Renner told Jordan he was going to the Moore County Literacy Council to learn how to teach English. The nonprofit is a Southern Pines-based organization that pairs volunteers with people who have trouble reading, writing and speaking English.

“He said, ‘What are you going to school for?’” Renner says. “And I said, ‘Well, to learn from the Literacy Council how to teach people to read.’”

So Jordan asked if Renner could teach him. He says all he wanted to do was learn.

And by some stroke of fate, or perhaps through some phone calls by Jordan, as Renner suggests, the two men were paired together. It was the start of a long-term project beginning with improving Jordan’s reading and writing, leading eventually to a GED.

“I really think behind the scenes, Sam learned very quickly how to lobby,” Renner says. “In a couple days, I got a phone call from the Literacy Council saying they had a client for me — Osama Ahmed.”

Jordan was starting from a fourth grade reading level. He had only spoken English a few years, so he had a long way to go. He says learning how to read meant a more normal life; he wanted to live The American Dream, in a sense, hoping to really understand the language and the concepts of American life.

“So she gave me an assessment test, and I graded fourth grade. So I read and I read and I wrote on a fourth grade level,” Jordan says. “At first when I came to the country, I was very poor and I needed to catch up with people my age. So I started working — heavily working — and that was my main goal, to catch up in society.”

The two men studied together almost every night. Neither of them missed a single meeting for the two years they were at the Literacy Council. And throughout the process, they say their friendship grew stronger.

Once the two men had finished all the work they could do at the Literacy Council, back in 2008, they weren’t ready to be finished. Jordan was reading at a high school level by this point, and he’d learned everything he could from the nonprofit, so he was told the next step was his GED.

It was a slow process. The two men went, nearly every day, to Sandhills Community College to take classes. Jordan had to pass social studies, math, English and science. But English proved to be the hardest. Renner and Jordan had expected the math to be difficult, so they approached it from a mechanic’s standpoint.

“We started with wrenches because he’s in the car business,” Renner says.

But it was the suddenly complicated English where Jordan ran into trouble. Eventually, though, he passed his exam and after nearly a decade of work, he had a GED.

“I passed the writing, and I get the news,” Jordan says. “It’s the most exciting news I’ve ever heard.”
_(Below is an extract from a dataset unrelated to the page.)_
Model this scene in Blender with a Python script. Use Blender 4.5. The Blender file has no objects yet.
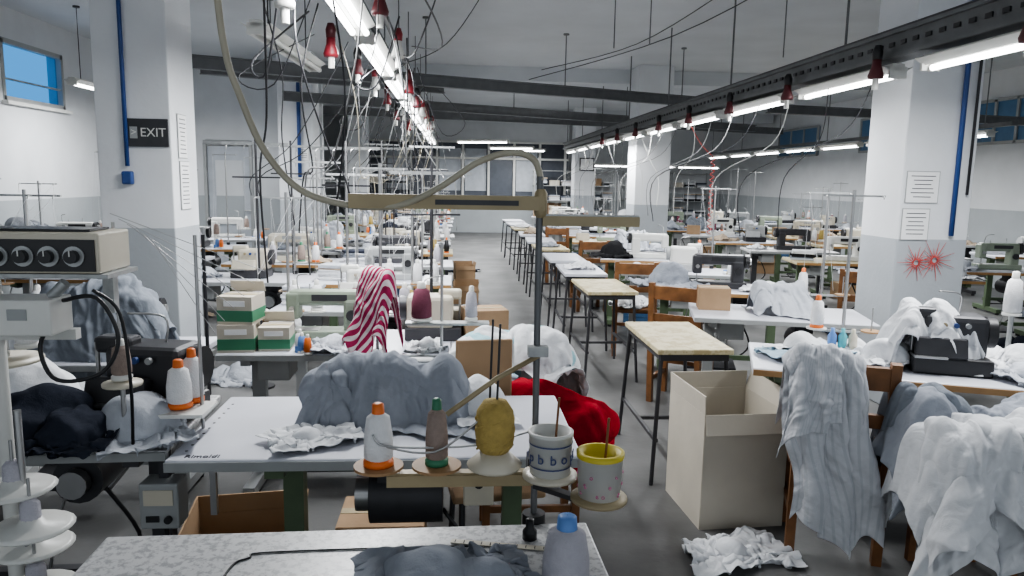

And for the two of them, the whole experience didn't end when Sam got his GED this past May. After all, they'd been working closely together for nearly six years, and they'd developed a strong friendship. 

So now they see each other nearly every day. Jordan will call Renner and see what he's up to, almost every day they'll go out to lunch. Sometimes they just go for a drive in the car, the antique MG that Renner bought from Jordan a few years ago.

Renner helped Jordan achieve one more thing, though — getting his American citizenship. When Jordan was having trouble getting his documents through the system, Renner called Howard Coble, the House Representative for North Carolina.

With a little pushing from Renner and some work in Coble's office, Jordan was finally a U.S. citizen. That's when he changed his name. He even went straight to vote as soon as he got it, voting for the first time in his mid-40s.

“He never quit. I thought he’d give up on me, but he never did,” Jordan says. “He’s the greatest I’ve ever known. It was like angel comes from the sky to me to help me out. I consider he is a father for me.”